### DATA SHOWN
Start
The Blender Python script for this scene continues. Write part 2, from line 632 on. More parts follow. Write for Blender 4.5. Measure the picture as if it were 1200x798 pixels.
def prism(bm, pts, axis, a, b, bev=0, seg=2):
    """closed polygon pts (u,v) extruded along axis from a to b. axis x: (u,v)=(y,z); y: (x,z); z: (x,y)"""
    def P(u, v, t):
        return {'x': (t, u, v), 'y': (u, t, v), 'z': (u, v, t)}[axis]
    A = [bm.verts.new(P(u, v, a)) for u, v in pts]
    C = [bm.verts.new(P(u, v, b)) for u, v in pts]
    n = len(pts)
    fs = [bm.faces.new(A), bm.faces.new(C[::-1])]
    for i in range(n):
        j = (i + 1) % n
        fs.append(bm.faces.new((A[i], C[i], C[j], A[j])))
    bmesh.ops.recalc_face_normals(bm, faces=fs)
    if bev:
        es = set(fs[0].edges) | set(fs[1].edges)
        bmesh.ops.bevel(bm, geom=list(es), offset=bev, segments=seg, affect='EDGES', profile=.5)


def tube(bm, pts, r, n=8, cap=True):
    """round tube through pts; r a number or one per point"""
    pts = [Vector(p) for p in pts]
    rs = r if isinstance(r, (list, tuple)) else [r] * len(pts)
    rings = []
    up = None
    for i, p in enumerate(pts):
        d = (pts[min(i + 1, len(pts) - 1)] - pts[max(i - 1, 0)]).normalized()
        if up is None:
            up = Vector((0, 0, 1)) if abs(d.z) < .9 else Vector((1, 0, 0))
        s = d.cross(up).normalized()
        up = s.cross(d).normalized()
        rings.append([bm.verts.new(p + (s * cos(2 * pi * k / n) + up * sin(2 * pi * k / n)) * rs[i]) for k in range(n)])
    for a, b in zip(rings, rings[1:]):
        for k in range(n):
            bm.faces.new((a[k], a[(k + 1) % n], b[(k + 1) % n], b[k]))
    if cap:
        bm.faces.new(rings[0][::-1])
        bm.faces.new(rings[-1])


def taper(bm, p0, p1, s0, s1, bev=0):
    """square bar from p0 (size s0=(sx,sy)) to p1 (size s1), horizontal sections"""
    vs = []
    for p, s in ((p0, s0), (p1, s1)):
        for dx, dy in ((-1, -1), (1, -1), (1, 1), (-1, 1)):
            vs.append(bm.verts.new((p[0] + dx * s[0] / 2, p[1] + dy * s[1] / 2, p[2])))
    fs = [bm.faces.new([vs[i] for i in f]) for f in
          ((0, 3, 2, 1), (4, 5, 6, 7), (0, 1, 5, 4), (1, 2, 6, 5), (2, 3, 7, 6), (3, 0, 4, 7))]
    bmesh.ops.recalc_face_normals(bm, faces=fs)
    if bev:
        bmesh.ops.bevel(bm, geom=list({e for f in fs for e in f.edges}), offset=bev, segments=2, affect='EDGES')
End
### EXERCISE DETAILS
Reproduce, please, the lines of the material from its first line down to the line containing "segments=seg, affect='EDGES', profile=.5)", keeping both ends and nothing beyond them.

### RESPONSE TO THIS TASK
The Blender Python script for this scene continues. Write part 2, from line 632 on. More parts follow. Write for Blender 4.5. Measure the picture as if it were 1200x798 pixels.
def prism(bm, pts, axis, a, b, bev=0, seg=2):
    """closed polygon pts (u,v) extruded along axis from a to b. axis x: (u,v)=(y,z); y: (x,z); z: (x,y)"""
    def P(u, v, t):
        return {'x': (t, u, v), 'y': (u, t, v), 'z': (u, v, t)}[axis]
    A = [bm.verts.new(P(u, v, a)) for u, v in pts]
    C = [bm.verts.new(P(u, v, b)) for u, v in pts]
    n = len(pts)
    fs = [bm.faces.new(A), bm.faces.new(C[::-1])]
    for i in range(n):
        j = (i + 1) % n
        fs.append(bm.faces.new((A[i], C[i], C[j], A[j])))
    bmesh.ops.recalc_face_normals(bm, faces=fs)
    if bev:
        es = set(fs[0].edges) | set(fs[1].edges)
        bmesh.ops.bevel(bm, geom=list(es), offset=bev, segments=seg, affect='EDGES', profile=.5)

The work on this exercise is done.